Stop Buying Research. Start Buying Clarity. Where Do You Want to Be in 12 Months’ Time and How Will You Know You’re Getting There?

Where Do You Want to Be in 12 Months’ Time and How Will You Know You’re Getting There?

At this time of year, many organisations are taking stock of what has happened over the past 12 months and looking ahead to what comes next. Plans are being reviewed, priorities are being set, and attention is turning towards the next financial year, the next strategic phase, or simply the next set of practical decisions that need to be made.

It is a familiar process. Most organisations can describe where they would like to be in 12 months’ time. Growth may be part of the picture. Improved performance may be part of it. Better customer retention, a stronger market position, a clearer offer, or more confidence in future planning may all be on the list.

But there is a second question that matters just as much.

How will you know if you are actually getting there?

That is where market research becomes especially valuable. Not as a one off exercise that sits in a report and gets forgotten, but as a practical tool that helps organisations understand where they are now, what is changing around them, and what they may need to do next.

Before plans are finalised, research can help establish a clearer picture of the current position. It can show how customers are behaving, what the market is doing, where competitors are moving, and where opportunities or risks may be emerging. It can challenge assumptions that have gone untested for too long and bring a little more clarity to conversations that might otherwise rely too heavily on instinct.

That matters because planning without evidence can feel all right at first, but it can create problems later. Teams can find themselves working hard without being certain that they are focused on the right things. A business can appear busy on the inside while the market is quietly moving in another direction. Customer needs can shift before anyone internally has identified the change. Competitors can sharpen their message or reposition their offer while others are still relying on what used to work.

Good market research helps eliminate that blind spot.

It helps organisations understand not only where they stand today, but also how to monitor progress over time.

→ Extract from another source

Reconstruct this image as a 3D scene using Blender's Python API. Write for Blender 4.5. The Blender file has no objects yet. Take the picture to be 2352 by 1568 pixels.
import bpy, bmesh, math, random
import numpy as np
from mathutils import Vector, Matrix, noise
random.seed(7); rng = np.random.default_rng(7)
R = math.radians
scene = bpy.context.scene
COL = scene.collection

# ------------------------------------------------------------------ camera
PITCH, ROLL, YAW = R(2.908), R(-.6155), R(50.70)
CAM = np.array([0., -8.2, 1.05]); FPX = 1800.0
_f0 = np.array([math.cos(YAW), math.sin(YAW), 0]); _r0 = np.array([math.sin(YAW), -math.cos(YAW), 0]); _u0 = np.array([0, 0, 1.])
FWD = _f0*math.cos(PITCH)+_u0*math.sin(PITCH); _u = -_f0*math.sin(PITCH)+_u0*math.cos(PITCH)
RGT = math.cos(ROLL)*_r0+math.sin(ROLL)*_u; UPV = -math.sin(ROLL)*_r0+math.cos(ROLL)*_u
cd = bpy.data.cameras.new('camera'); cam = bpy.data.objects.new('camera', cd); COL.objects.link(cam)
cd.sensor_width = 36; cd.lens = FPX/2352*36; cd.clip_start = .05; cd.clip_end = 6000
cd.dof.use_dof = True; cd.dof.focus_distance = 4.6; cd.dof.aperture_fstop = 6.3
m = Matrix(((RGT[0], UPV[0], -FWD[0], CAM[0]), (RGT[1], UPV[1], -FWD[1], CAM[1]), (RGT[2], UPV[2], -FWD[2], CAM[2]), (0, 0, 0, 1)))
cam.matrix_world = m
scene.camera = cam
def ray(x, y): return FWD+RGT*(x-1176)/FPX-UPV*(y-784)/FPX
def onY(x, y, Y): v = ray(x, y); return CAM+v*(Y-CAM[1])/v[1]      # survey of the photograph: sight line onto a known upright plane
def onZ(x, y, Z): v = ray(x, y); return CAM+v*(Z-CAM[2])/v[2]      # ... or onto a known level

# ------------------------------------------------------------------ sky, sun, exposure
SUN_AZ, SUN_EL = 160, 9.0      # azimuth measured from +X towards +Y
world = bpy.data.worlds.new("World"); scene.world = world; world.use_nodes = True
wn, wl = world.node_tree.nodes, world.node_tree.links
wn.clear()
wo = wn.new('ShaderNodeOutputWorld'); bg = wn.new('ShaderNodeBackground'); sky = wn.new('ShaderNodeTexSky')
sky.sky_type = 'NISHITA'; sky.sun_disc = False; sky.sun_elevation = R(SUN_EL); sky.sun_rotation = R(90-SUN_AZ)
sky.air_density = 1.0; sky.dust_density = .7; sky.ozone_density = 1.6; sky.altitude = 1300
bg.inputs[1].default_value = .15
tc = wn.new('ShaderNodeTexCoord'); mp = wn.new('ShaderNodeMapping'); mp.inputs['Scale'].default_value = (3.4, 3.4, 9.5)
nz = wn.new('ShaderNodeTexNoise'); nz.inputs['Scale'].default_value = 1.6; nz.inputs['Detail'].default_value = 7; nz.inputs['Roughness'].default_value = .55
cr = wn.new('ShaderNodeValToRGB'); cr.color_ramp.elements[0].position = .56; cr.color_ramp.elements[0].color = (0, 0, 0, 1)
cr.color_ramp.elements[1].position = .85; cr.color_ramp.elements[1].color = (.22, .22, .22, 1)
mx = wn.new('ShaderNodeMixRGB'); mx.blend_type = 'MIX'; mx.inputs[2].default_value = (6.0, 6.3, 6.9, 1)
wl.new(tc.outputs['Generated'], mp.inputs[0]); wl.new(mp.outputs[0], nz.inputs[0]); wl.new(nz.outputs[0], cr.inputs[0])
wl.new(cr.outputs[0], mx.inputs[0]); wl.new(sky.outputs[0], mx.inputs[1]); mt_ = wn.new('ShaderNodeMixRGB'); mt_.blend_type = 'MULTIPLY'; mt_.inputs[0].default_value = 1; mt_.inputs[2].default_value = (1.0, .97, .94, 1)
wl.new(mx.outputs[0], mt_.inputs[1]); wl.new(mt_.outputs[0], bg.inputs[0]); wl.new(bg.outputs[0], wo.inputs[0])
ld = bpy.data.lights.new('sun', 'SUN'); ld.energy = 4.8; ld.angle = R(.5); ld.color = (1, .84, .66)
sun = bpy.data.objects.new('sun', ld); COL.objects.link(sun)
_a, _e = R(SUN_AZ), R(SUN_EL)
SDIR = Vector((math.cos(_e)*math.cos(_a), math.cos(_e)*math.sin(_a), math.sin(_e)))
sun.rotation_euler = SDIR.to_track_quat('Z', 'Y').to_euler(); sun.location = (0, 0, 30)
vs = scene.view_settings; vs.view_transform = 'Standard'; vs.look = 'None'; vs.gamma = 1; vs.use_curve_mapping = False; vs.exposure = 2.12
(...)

That might mean tracking customer attitudes and behaviour, testing whether messages still resonate, understanding unmet need in the market, or identifying external factors that could affect performance in the months ahead. It might also mean looking internally, for example at employee satisfaction or confidence, especially where staff experience has a direct impact on service, retention, or delivery.

This is one of the most useful things about research. It does not only help with the big annual questions. It helps with the ongoing ones too.

Are we still moving in the right direction?

Are we seeing the market clearly?

Are our customers changing?

Are there opportunities we are missing?

Are there risks developing that we have not properly understood yet?

Do we need to adjust our plan before a small issue becomes a bigger one?

These are not abstract questions. They sit underneath commercial decisions, strategic choices, operational priorities, and future investment.

Of course, not every organisation needs a huge piece of research to answer these questions. Sometimes what is needed is focused, practical, and proportionate. The point is not to commission research for the sake of it. The point is to get the insight needed to make better decisions.

In that sense, market research is not really about information alone. It is about clarity.

It helps organisations move from assumption to evidence. From reacting late to spotting things earlier. From hoping a plan is working to understanding whether it is.

So, if your organisation is looking ahead to the next 12 months, it may be worth asking two questions side by side.

Where do we want to be?

And how will we know if we are getting there?

The second question is often where the real value begins.